» Task to carry out:
Using the entries that follow, count the lines containing the word "objects" and give that number by itself.

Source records
· · · · · · ·
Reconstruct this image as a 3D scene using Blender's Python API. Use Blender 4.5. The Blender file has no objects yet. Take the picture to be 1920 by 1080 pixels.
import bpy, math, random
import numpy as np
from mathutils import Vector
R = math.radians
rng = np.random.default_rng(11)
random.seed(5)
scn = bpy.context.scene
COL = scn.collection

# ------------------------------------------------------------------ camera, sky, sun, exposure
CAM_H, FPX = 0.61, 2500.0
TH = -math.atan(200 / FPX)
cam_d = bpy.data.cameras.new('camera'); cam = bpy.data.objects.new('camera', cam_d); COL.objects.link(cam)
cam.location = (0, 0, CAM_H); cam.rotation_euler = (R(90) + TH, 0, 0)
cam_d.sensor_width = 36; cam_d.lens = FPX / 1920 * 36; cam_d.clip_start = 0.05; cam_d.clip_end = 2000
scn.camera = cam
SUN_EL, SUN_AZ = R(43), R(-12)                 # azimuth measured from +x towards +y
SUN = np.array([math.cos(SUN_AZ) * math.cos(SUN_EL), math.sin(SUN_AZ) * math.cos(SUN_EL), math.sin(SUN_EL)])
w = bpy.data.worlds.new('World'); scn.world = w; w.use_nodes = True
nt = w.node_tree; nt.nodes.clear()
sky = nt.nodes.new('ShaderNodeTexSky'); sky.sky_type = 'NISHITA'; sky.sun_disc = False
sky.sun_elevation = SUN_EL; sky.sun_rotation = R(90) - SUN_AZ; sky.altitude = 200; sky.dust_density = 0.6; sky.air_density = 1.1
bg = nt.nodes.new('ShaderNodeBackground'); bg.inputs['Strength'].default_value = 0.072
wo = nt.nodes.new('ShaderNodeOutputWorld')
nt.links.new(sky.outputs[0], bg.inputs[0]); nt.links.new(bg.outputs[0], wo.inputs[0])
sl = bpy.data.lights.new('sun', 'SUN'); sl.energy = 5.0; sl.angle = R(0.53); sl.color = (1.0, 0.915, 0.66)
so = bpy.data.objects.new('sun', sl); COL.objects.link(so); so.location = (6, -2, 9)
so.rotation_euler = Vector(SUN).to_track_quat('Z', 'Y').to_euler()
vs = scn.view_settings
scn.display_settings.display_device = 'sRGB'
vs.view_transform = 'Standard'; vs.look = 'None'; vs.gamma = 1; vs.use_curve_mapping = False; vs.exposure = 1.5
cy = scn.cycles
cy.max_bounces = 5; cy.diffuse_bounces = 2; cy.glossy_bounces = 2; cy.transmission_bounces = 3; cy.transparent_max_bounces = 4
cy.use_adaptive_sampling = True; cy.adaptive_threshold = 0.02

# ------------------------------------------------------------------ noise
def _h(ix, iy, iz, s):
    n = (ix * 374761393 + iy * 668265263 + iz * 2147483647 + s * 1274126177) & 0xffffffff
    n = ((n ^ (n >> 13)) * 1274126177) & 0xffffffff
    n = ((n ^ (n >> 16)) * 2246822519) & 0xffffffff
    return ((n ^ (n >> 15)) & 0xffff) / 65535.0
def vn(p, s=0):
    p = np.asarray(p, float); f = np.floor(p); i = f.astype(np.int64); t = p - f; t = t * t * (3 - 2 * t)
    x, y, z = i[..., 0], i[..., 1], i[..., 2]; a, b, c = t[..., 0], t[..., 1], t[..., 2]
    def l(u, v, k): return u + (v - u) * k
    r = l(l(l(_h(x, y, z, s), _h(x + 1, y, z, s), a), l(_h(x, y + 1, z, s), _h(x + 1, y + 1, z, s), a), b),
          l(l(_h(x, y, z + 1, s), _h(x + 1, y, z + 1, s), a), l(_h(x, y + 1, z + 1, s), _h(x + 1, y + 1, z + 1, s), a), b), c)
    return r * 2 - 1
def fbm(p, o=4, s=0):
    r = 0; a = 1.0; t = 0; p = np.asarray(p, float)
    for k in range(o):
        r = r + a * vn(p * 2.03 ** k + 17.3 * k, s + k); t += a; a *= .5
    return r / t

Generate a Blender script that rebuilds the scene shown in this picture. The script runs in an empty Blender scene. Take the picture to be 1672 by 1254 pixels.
· · · · · · ·
» Response to the exercise:
3